À cette hauteur, la poésie et la philosophie se confondent ; à cette hauteur, l’homme est possédé par une inspiration divine sous la dictée de laquelle il écrit ces grands poèmes qui sont à la fois des religions et des systèmes. C’est alors que la poésie est vraiment, comme l’a dit Novalis, le héros de la philosophie ; elle se jette en avant avec un héroïque esprit d’aventure, elle éclate, elle chante. Cependant arrive après elle, d’un pas sûr, la sagesse, qui reconnaît et explique l’ouvrage de sa céleste sœur. Platon, dans le Cratyle, dit que la sagesse, Σοφία, est un mot indiquant l’action d’atteindre le mouvement… « Les poètes, ajoute-t-il, pour exprimer qu’une chose se met en mouvement avec rapidité, se servent du mot ἐσύθη. Il y a eu un personnage célèbre de Lacédémone qui s’appelait Σοῦς, c’est-à-dire prompt, et c’est le mot dont on se sert à Sparte pour exprimer un élan rapide ; Σοφία équivaut donc à Σόος ἔπαφη, l’action d’atteindre le mouvement ; ce qui se rapporte encore à l’idée du mouvement universel[1]. » Il y a une grande profondeur philosophique dans toute cette philologie. C’est bien le rôle de la sagesse, de la science, d’atteindre l’éternel mouvement de l’esprit et de l’univers pour en trouver les raisons et les lois.

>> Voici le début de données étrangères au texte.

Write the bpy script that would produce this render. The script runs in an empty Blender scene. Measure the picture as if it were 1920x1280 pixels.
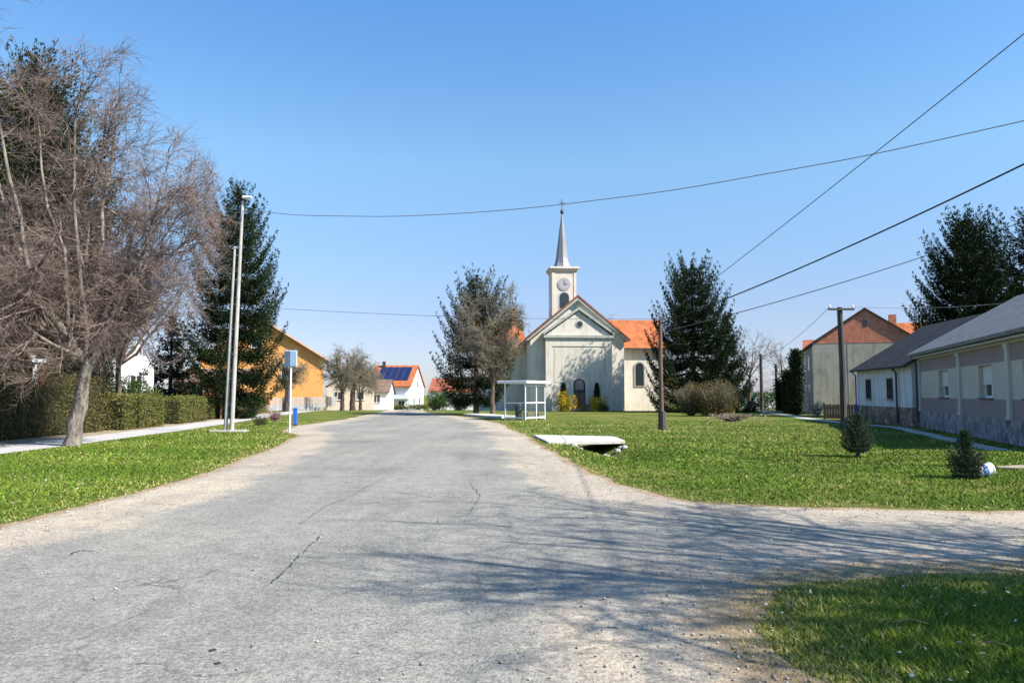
import bpy, math, random
import numpy as np
from mathutils import Vector, Matrix
from mathutils.geometry import delaunay_2d_cdt
PI = math.pi
C = bpy.context.scene.collection
scene = bpy.context.scene
# ------------------------------------------------------------------ camera
F = 1387.0; PITCH = math.atan(98/F); EYE = 1.65
cd = bpy.data.cameras.new('camera'); cam = bpy.data.objects.new('camera', cd); C.objects.link(cam)
cd.sensor_width = 36; cd.lens = F/1920*36; cd.clip_start = .05; cd.clip_end = 3000
cam.location = (0, 0, EYE); cam.rotation_euler = (PI/2+PITCH, 0, 0)
scene.camera = cam
# ------------------------------------------------------------------ light
EL = math.radians(43); SX, SY = .905, -.425
w = bpy.data.worlds.new('World'); scene.world = w; w.use_nodes = True
wn = w.node_tree; bg = wn.nodes['Background']
sky = wn.nodes.new('ShaderNodeTexSky'); sky.sky_type = 'NISHITA'; sky.sun_disc = False
sky.sun_elevation = EL; sky.sun_rotation = math.atan2(SX, SY)
sky.air_density = 1.0; sky.dust_density = .35; sky.ozone_density = 3.0; sky.altitude = 100
hs = wn.nodes.new('ShaderNodeHueSaturation'); hs.inputs['Saturation'].default_value = 1.0
# elevation grading of the clear sky (deeper overhead, softer at the horizon)
tcw = wn.nodes.new('ShaderNodeTexCoord'); spw = wn.nodes.new('ShaderNodeSeparateXYZ'); rpw = wn.nodes.new('ShaderNodeValToRGB')
wn.links.new(tcw.outputs['Generated'], spw.inputs[0]); wn.links.new(spw.outputs['Z'], rpw.inputs[0])
for i_, (p_, c_) in enumerate(((0, (.34, .345, .46)), (.1, (.42, .395, .46)), (.3, (.56, .66, .65)), (.52, (.40, .64, .80)))):
    e_ = rpw.color_ramp.elements[i_] if i_ < 2 else rpw.color_ramp.elements.new(p_)
    e_.position = p_; e_.color = (*c_, 1)
vmw = wn.nodes.new('ShaderNodeVectorMath'); vmw.operation = 'MULTIPLY'; vsw = wn.nodes.new('ShaderNodeVectorMath'); vsw.operation = 'SCALE'; vsw.inputs['Scale'].default_value = 2.0
wn.links.new(sky.outputs[0], hs.inputs['Color']); wn.links.new(hs.outputs[0], vmw.inputs[0]); wn.links.new(rpw.outputs[0], vmw.inputs[1])
wn.links.new(vmw.outputs[0], vsw.inputs[0]); wn.links.new(vsw.outputs[0], bg.inputs[0])
bg.inputs[1].default_value = .0785
sl = bpy.data.lights.new('sun', 'SUN'); sl.energy = 4.6; sl.angle = math.radians(.45); sl.color = (1, .955, .89)
so = bpy.data.objects.new('sun', sl); C.objects.link(so)
S = Vector((SX*math.cos(EL), SY*math.cos(EL), math.sin(EL))).normalized()
so.rotation_euler = S.to_track_quat('Z', 'Y').to_euler(); so.location = (20, -10, 30)
scene.view_settings.view_transform = 'Standard'; scene.view_settings.look = 'None'
scene.view_settings.exposure = 1.1; scene.view_settings.gamma = 1

# ------------------------------------------------------------------ helpers
def ray(u, v):
    dx = (u-960)/F; dy = (640-v)/F
    return Vector((dx, math.cos(PITCH)-dy*math.sin(PITCH), math.sin(PITCH)+dy*math.cos(PITCH)))
def P(u, v, Y):
    r = ray(u, v); t = Y/r.y
    return Vector((r.x*t, Y, EYE+r.z*t))
def G(u, v):
    r = ray(u, v); t = -EYE/r.z
    return (r.x*t, r.y*t)
def HS(y):   # far ground falls gently
    return -.02*max(0, min(y, 190)-72)
def ditch(x, y):
    if not (10 < y < 45 and -6 < x < 14): return 0.
    cx = 2.9-.14*(y-25)
    a = math.exp(-((x-cx)/.75)**2)
    b = 1/(1+math.exp(-(y-19.5)/.7))/(1+math.exp((y-30)/1.2))
    return -.48*a*b
def H(x, y): return HS(y)+ditch(x, y)

def nd(nt, t, **k):
    n = nt.nodes.new(t)
    for a, b in k.items(): setattr(n, a, b)
    return n
def base_mat(name, rough=.85, spec=.3):
    m = bpy.data.materials.new(name); m.use_nodes = True
    b = m.node_tree.nodes['Principled BSDF']; b.inputs['Roughness'].default_value = rough
    b.inputs['Specular IOR Level'].default_value = spec
    return m, m.node_tree, b
def c4(c): return (c[0], c[1], c[2], 1)
def noise(nt, scale, detail=6, rough=.6, coord=None, vec_scale=None):
    if coord is None:
        tc = nd(nt, 'ShaderNodeTexCoord'); coord = tc.outputs['Object']
    if vec_scale:
        mp = nd(nt, 'ShaderNodeMapping'); mp.inputs['Scale'].default_value = vec_scale
        nt.links.new(coord, mp.inputs[0]); coord = mp.outputs[0]
    n = nd(nt, 'ShaderNodeTexNoise'); n.inputs['Scale'].default_value = scale
    n.inputs['Detail'].default_value = detail; n.inputs['Roughness'].default_value = rough
    nt.links.new(coord, n.inputs['Vector']); return n.outputs['Fac']
def ramp(nt, fac, stops):
    r = nd(nt, 'ShaderNodeValToRGB'); e = r.color_ramp.elements
    while len(e) < len(stops): e.new(.5)
    for i, (p, c) in enumerate(stops): e[i].position = p; e[i].color = c4(c)
    nt.links.new(fac, r.inputs[0]); return r.outputs[0]
def mixc(nt, fac, a, b, mode='MIX'):
    m = nd(nt, 'ShaderNodeMix', data_type='RGBA', blend_type=mode)
    for s, x in ((0, fac), (6, a), (7, b)):
        if hasattr(x, 'is_linked') or hasattr(x, 'links'): nt.links.new(x, m.inputs[s])
        elif isinstance(x, (int, float)): m.inputs[s].default_value = x
        else: m.inputs[s].default_value = c4(x)
    return m.outputs[2]
def bump(nt, b, h, dist=.02, strength=.6):
    n = nd(nt, 'ShaderNodeBump'); n.inputs['Distance'].default_value = dist; n.inputs['Strength'].default_value = strength
    nt.links.new(h, n.inputs['Height']); nt.links.new(n.outputs[0], b.inputs['Normal'])
def mat(name, c, var=.25, scale=3, rough=.85, spec=.25, bmp=.01, c2=None, vs=None, metal=0, fine=None):
    m, nt, b = base_mat(name, rough, spec)
    f = noise(nt, scale, 8, .65, vec_scale=vs)
    d = c2 or tuple(x*(1-var) for x in c); l = c if c2 else tuple(min(1, x*(1+var*.6)) for x in c)
    col = ramp(nt, f, [(.32, d), (.68, l)])
    if fine:
        g = noise(nt, fine, 3, .6); col = mixc(nt, .5, col, ramp(nt, g, [(.3, (.55,)*3), (.7, (1.0,)*3)]), 'MULTIPLY')
    nt.links.new(col, b.inputs['Base Color']); b.inputs['Metallic'].default_value = metal
    if bmp: bump(nt, b, noise(nt, scale*9, 4), bmp)
    return m
def leafmat(name, dark, light, extra=None, rough=.75, trans=0):
    m, nt, b = base_mat(name, rough, .05)
    a = nd(nt, 'ShaderNodeAttribute', attribute_name='tint')
    st = [(0, dark), (.75, light)] + ([(1, extra)] if extra else [])
    col = ramp(nt, a.outputs['Fac'], st)
    nt.links.new(col, b.inputs['Base Color']); return m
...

En se développant, le génie de l’homme se partagea, et ces scissions en prouvèrent la grandeur et la faiblesse. Il multipliait ses conquêtes, mais il ne put les garder qu’à la condition de la division du travail. Il fallut dresser une carte des connaissances humaines, et il ne fut plus donné qu’à un petit nombre d’hommes privilégiés de parcourir à peu près toutes les provinces de cet immense empire. Il arriva même que ce qui dans l’origine des choses avait été le plus étroitement uni sembla le plus séparé. Ainsi, aujourd’hui les poètes paraissent à mille lieues des philosophes, et il faut s’attendre à étonner beaucoup de gens en parlant des rapports intimes de la philosophie et de la poésie.

  1. Cratyle, traduction de M. Cousin.